(Scenes as source code)
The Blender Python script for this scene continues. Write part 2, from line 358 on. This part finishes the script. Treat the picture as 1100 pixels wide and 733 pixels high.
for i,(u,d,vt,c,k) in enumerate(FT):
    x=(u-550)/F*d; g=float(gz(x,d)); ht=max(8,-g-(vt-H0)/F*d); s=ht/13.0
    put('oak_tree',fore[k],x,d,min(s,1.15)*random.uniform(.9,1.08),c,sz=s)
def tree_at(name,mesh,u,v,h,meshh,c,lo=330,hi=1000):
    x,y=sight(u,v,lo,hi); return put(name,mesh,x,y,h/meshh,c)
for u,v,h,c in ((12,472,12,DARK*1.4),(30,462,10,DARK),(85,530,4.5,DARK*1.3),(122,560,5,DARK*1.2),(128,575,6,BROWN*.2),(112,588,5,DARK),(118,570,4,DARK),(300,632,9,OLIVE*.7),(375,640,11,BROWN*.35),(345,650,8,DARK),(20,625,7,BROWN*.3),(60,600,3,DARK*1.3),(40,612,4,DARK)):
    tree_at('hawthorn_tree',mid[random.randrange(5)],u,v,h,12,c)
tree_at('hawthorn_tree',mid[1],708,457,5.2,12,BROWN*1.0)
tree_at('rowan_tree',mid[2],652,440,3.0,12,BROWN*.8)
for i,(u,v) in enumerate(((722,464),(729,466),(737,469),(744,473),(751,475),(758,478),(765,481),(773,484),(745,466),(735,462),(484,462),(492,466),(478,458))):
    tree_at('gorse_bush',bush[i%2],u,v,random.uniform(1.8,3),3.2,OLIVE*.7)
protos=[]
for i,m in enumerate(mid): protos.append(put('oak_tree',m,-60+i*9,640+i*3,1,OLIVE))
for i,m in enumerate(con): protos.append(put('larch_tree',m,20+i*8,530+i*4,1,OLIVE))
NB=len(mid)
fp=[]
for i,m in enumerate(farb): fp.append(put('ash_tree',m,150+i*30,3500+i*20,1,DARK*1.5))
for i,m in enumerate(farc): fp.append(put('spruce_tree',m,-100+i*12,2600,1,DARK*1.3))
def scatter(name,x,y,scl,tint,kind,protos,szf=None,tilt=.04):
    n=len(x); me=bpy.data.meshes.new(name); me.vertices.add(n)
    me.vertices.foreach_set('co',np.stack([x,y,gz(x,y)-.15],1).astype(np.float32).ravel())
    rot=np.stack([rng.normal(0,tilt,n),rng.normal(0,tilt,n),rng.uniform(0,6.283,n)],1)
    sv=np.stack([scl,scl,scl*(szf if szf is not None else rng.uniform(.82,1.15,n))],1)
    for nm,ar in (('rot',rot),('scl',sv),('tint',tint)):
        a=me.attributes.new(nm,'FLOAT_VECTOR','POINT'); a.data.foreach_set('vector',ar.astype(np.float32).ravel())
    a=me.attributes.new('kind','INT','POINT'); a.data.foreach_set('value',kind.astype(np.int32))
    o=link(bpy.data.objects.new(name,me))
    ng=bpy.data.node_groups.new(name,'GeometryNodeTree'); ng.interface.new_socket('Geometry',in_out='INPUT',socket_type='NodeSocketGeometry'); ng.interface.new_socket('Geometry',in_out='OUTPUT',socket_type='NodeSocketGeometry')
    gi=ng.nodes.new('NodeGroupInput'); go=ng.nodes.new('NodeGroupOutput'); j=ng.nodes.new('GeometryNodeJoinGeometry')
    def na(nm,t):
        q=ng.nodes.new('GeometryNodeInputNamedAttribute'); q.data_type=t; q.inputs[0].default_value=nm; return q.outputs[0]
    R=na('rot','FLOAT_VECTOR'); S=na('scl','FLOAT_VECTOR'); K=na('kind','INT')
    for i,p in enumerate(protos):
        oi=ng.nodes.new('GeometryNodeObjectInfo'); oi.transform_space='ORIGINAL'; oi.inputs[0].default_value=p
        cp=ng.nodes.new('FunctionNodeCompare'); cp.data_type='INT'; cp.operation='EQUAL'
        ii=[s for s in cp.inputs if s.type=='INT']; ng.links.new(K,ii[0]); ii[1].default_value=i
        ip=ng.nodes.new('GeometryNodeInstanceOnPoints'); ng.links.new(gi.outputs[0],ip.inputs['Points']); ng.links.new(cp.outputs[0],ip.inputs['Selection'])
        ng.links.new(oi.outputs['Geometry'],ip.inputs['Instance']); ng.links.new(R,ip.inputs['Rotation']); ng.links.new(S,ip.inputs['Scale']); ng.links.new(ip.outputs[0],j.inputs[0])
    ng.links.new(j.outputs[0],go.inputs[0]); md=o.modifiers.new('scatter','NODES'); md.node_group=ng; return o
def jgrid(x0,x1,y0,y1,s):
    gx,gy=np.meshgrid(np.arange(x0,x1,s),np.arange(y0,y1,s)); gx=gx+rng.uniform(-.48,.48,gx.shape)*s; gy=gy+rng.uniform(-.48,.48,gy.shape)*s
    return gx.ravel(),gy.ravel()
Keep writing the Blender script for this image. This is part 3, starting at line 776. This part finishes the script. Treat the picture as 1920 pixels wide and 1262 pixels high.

■ **Objective**
Transcribe the material exactly as it reads.

■ **Response to this task**
The Blender Python script for this scene continues. Write part 2, from line 358 on. This part finishes the script. Treat the picture as 1100 pixels wide and 733 pixels high.
for i,(u,d,vt,c,k) in enumerate(FT):
    x=(u-550)/F*d; g=float(gz(x,d)); ht=max(8,-g-(vt-H0)/F*d); s=ht/13.0
    put('oak_tree',fore[k],x,d,min(s,1.15)*random.uniform(.9,1.08),c,sz=s)
def tree_at(name,mesh,u,v,h,meshh,c,lo=330,hi=1000):
    x,y=sight(u,v,lo,hi); return put(name,mesh,x,y,h/meshh,c)
for u,v,h,c in ((12,472,12,DARK*1.4),(30,462,10,DARK),(85,530,4.5,DARK*1.3),(122,560,5,DARK*1.2),(128,575,6,BROWN*.2),(112,588,5,DARK),(118,570,4,DARK),(300,632,9,OLIVE*.7),(375,640,11,BROWN*.35),(345,650,8,DARK),(20,625,7,BROWN*.3),(60,600,3,DARK*1.3),(40,612,4,DARK)):
    tree_at('hawthorn_tree',mid[random.randrange(5)],u,v,h,12,c)
tree_at('hawthorn_tree',mid[1],708,457,5.2,12,BROWN*1.0)
tree_at('rowan_tree',mid[2],652,440,3.0,12,BROWN*.8)
for i,(u,v) in enumerate(((722,464),(729,466),(737,469),(744,473),(751,475),(758,478),(765,481),(773,484),(745,466),(735,462),(484,462),(492,466),(478,458))):
    tree_at('gorse_bush',bush[i%2],u,v,random.uniform(1.8,3),3.2,OLIVE*.7)
protos=[]
for i,m in enumerate(mid): protos.append(put('oak_tree',m,-60+i*9,640+i*3,1,OLIVE))
for i,m in enumerate(con): protos.append(put('larch_tree',m,20+i*8,530+i*4,1,OLIVE))
NB=len(mid)
fp=[]
for i,m in enumerate(farb): fp.append(put('ash_tree',m,150+i*30,3500+i*20,1,DARK*1.5))
for i,m in enumerate(farc): fp.append(put('spruce_tree',m,-100+i*12,2600,1,DARK*1.3))
def scatter(name,x,y,scl,tint,kind,protos,szf=None,tilt=.04):
    n=len(x); me=bpy.data.meshes.new(name); me.vertices.add(n)
    me.vertices.foreach_set('co',np.stack([x,y,gz(x,y)-.15],1).astype(np.float32).ravel())
    rot=np.stack([rng.normal(0,tilt,n),rng.normal(0,tilt,n),rng.uniform(0,6.283,n)],1)
    sv=np.stack([scl,scl,scl*(szf if szf is not None else rng.uniform(.82,1.15,n))],1)
    for nm,ar in (('rot',rot),('scl',sv),('tint',tint)):
        a=me.attributes.new(nm,'FLOAT_VECTOR','POINT'); a.data.foreach_set('vector',ar.astype(np.float32).ravel())
    a=me.attributes.new('kind','INT','POINT'); a.data.foreach_set('value',kind.astype(np.int32))
    o=link(bpy.data.objects.new(name,me))
    ng=bpy.data.node_groups.new(name,'GeometryNodeTree'); ng.interface.new_socket('Geometry',in_out='INPUT',socket_type='NodeSocketGeometry'); ng.interface.new_socket('Geometry',in_out='OUTPUT',socket_type='NodeSocketGeometry')
    gi=ng.nodes.new('NodeGroupInput'); go=ng.nodes.new('NodeGroupOutput'); j=ng.nodes.new('GeometryNodeJoinGeometry')
    def na(nm,t):
        q=ng.nodes.new('GeometryNodeInputNamedAttribute'); q.data_type=t; q.inputs[0].default_value=nm; return q.outputs[0]
    R=na('rot','FLOAT_VECTOR'); S=na('scl','FLOAT_VECTOR'); K=na('kind','INT')
    for i,p in enumerate(protos):
        oi=ng.nodes.new('GeometryNodeObjectInfo'); oi.transform_space='ORIGINAL'; oi.inputs[0].default_value=p
        cp=ng.nodes.new('FunctionNodeCompare'); cp.data_type='INT'; cp.operation='EQUAL'
        ii=[s for s in cp.inputs if s.type=='INT']; ng.links.new(K,ii[0]); ii[1].default_value=i
        ip=ng.nodes.new('GeometryNodeInstanceOnPoints'); ng.links.new(gi.outputs[0],ip.inputs['Points']); ng.links.new(cp.outputs[0],ip.inputs['Selection'])
        ng.links.new(oi.outputs['Geometry'],ip.inputs['Instance']); ng.links.new(R,ip.inputs['Rotation']); ng.links.new(S,ip.inputs['Scale']); ng.links.new(ip.outputs[0],j.inputs[0])
    ng.links.new(j.outputs[0],go.inputs[0]); md=o.modifiers.new('scatter','NODES'); md.node_group=ng; return o
def jgrid(x0,x1,y0,y1,s):
    gx,gy=np.meshgrid(np.arange(x0,x1,s),np.arange(y0,y1,s)); gx=gx+rng.uniform(-.48,.48,gx.shape)*s; gy=gy+rng.uniform(-.48,.48,gy.shape)*s
    return gx.ravel(),gy.ravel()
Keep writing the Blender script for this image. This is part 3, starting at line 776. This part finishes the script. Treat the picture as 1920 pixels wide and 1262 pixels high.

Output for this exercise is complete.